Consecrations renew our trust in Jesus through Mary. They give us hope and they have an impact. In 1942, Pope Pius XII consecrated Russia to the Immaculate Heart. It was done insufficiently because it did not include the whole college of bishops. Yet, Sister Lucia said the Lord was pleased by his obedience and promised to shorten World War II—a punishment upon the world for its sins.

St. John Paul II consecrated the world in 1982, 1984 and again in the year 2000, entrusting the world and specifically the third millennium to the Immaculate Heart of Mary.

(CNS photo/Paul Haring, Oct. 14, 2013).

Pope Francis in 2013 entrusted the world again to the Immaculate Heart of Our Lady of Fatima, renewing the consecrations of St.

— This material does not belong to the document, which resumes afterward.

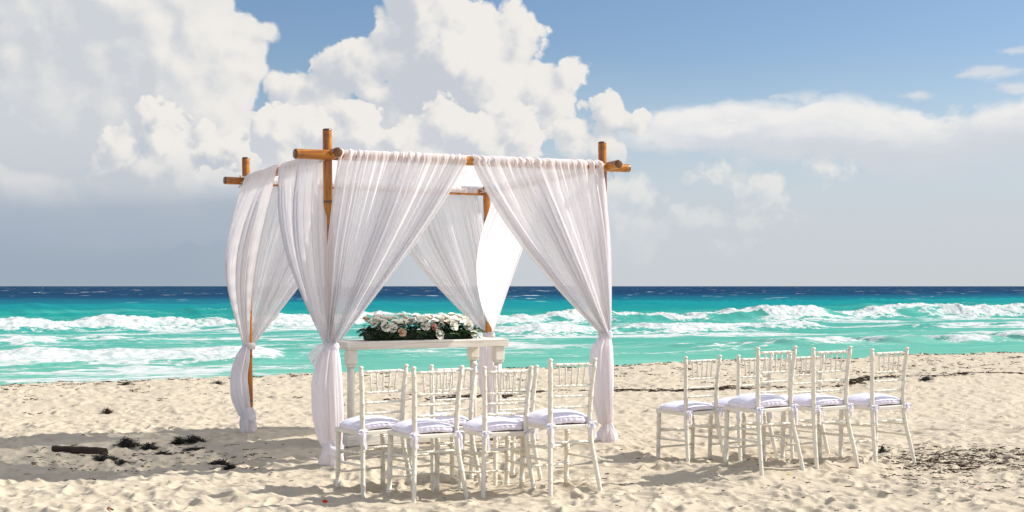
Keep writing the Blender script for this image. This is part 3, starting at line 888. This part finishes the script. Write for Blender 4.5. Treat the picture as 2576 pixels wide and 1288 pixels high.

John Paul II.

Cardinal Burke’s call for this new generation to take up again the appeal of Our Lady of Fatima could be the sign of hope needed for the world, which is paying attention now during the 100th anniversary of Fatima, and which has lost all hope in the political process and world leaders.

Perhaps now is the time to invite our Russian Orthodox brothers to join in a consecration in order to please Our Lord who told Sister Lucia, “I want my whole Church to acknowledge that consecration as a triumph of the Immaculate Heart of Mary…”

We all wait in hope. Fatima is hope. In the meantime, we are called to pray daily, do penance, entrust ourselves to her Immaculate Heart, wear the Brown Scapular and take up the practice of the First Saturday devotion in response to the Queen of Heaven who appeals to her children more urgently today than ever.